> _WHAT IS REQUIRED_
All the data must come back unchanged, except that pictures are left out.

> _SOURCE EXCERPT_
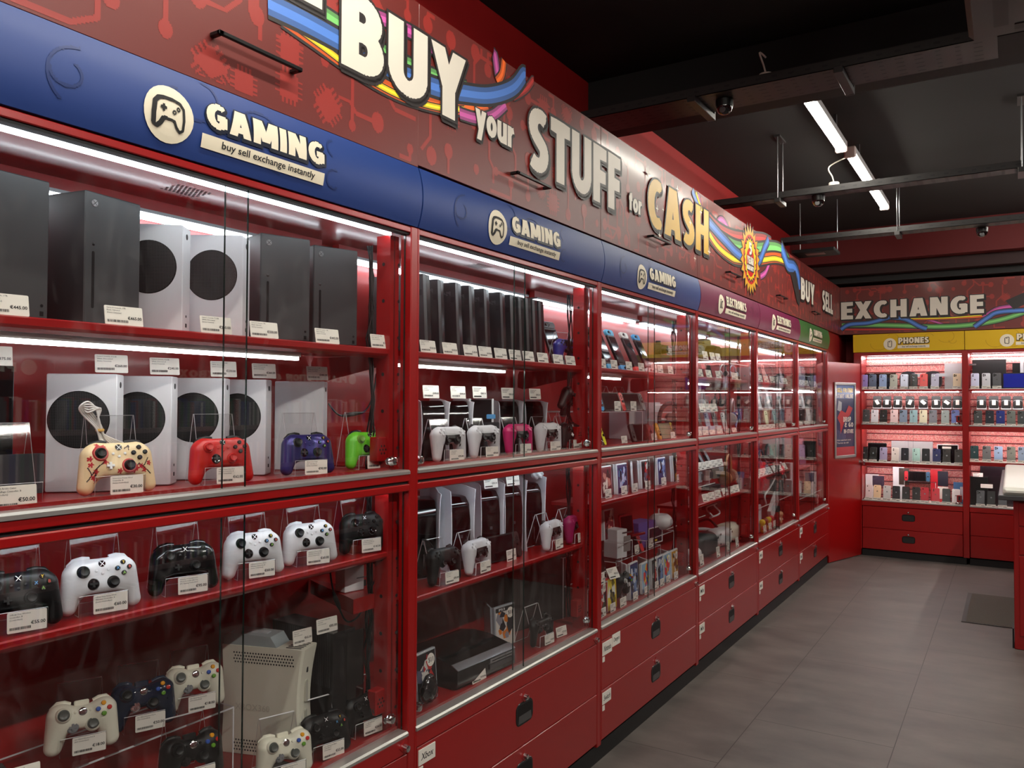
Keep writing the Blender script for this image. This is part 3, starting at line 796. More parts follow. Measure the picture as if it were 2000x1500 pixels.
word('STUFF', 2.678, 3.545, 2.54, 2.80, 'big white word STUFF with dark outline', base=.0085)
word('for', 3.648, 3.81, 2.578, 2.665, 'small white word for before the gold word', base=.0085, fat=.04, out=.1, sh=(.006, -.007))
GOLD = mat('print_gold', (214, 168, 40), .4); GOLD2 = mat('print_gold_pale', (240, 214, 130), .4)
cash = word('CASH', 3.888, 4.87, 2.545, 2.815, 'gold shiny word CASH with white sparkles', base=.0085, m=GOLD)
def star(b, x, z, r, m, y, n=4, q=.25, rot=0):
    pts = [(x+(r if i % 2 == 0 else r*q)*math.sin(rot+PI*i/n), z+(r if i % 2 == 0 else r*q)*math.cos(rot+PI*i/n)) for i in range(2*n)]
    for i in range(2*n): b.add([(x, y, z), (*pts[i][:1], y, pts[i][1]), (pts[(i+1) % (2*n)][0], y, pts[(i+1) % (2*n)][1])], [(2, 1, 0)], m)
b = MB()
for px, py, r in ((1262, 338, .035), (1280, 408, .02), (1292, 410, .014), (1320, 370, .022), (1285, 460, .024), (1345, 435, .02), (1366, 415, .024), (1382, 492, .03), (1354, 505, .022), (1332, 455, .014), (1329, 483, .012)):
    x, z = Y0(px, py); b = MB(); star(b, x, z, r*1.1, WORD, -.0102); b.build('sparkle', cash)
word('BUY', 7.44, 8.02, 2.56, 2.755, 'smaller white word BUY beside the black plug', base=.0085)
word('SELL', 8.39, 8.94, 2.56, 2.76, 'white word SELL at the corner of the walls', base=.0085)

def smooth(pts, n=6):
    P = [Vector(p) for p in pts]; o = []
    for i in range(len(P)-1):
        p0, p1, p2, p3 = P[max(i-1, 0)], P[i], P[i+1], P[min(i+2, len(P)-1)]
        for k in range(n):
            t = k/n; o.append(.5*((2*p1)+(p2-p0)*t+(2*p0-5*p1+4*p2-p3)*t*t+(3*p1-p0-3*p2+p3)*t**3))
    o.append(P[-1]); return [(p.x, p.y) for p in o]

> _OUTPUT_
Keep writing the Blender script for this image. This is part 3, starting at line 796. More parts follow. Measure the picture as if it were 2000x1500 pixels.
word('STUFF', 2.678, 3.545, 2.54, 2.80, 'big white word STUFF with dark outline', base=.0085)
word('for', 3.648, 3.81, 2.578, 2.665, 'small white word for before the gold word', base=.0085, fat=.04, out=.1, sh=(.006, -.007))
GOLD = mat('print_gold', (214, 168, 40), .4); GOLD2 = mat('print_gold_pale', (240, 214, 130), .4)
cash = word('CASH', 3.888, 4.87, 2.545, 2.815, 'gold shiny word CASH with white sparkles', base=.0085, m=GOLD)
def star(b, x, z, r, m, y, n=4, q=.25, rot=0):
    pts = [(x+(r if i % 2 == 0 else r*q)*math.sin(rot+PI*i/n), z+(r if i % 2 == 0 else r*q)*math.cos(rot+PI*i/n)) for i in range(2*n)]
    for i in range(2*n): b.add([(x, y, z), (*pts[i][:1], y, pts[i][1]), (pts[(i+1) % (2*n)][0], y, pts[(i+1) % (2*n)][1])], [(2, 1, 0)], m)
b = MB()
for px, py, r in ((1262, 338, .035), (1280, 408, .02), (1292, 410, .014), (1320, 370, .022), (1285, 460, .024), (1345, 435, .02), (1366, 415, .024), (1382, 492, .03), (1354, 505, .022), (1332, 455, .014), (1329, 483, .012)):
    x, z = Y0(px, py); b = MB(); star(b, x, z, r*1.1, WORD, -.0102); b.build('sparkle', cash)
word('BUY', 7.44, 8.02, 2.56, 2.755, 'smaller white word BUY beside the black plug', base=.0085)
word('SELL', 8.39, 8.94, 2.56, 2.76, 'white word SELL at the corner of the walls', base=.0085)

def smooth(pts, n=6):
    P = [Vector(p) for p in pts]; o = []
    for i in range(len(P)-1):
        p0, p1, p2, p3 = P[max(i-1, 0)], P[i], P[i+1], P[min(i+2, len(P)-1)]
        for k in range(n):
            t = k/n; o.append(.5*((2*p1)+(p2-p0)*t+(2*p0-5*p1+4*p2-p3)*t*t+(3*p1-p0-3*p2+p3)*t**3))
    o.append(P[-1]); return [(p.x, p.y) for p in o]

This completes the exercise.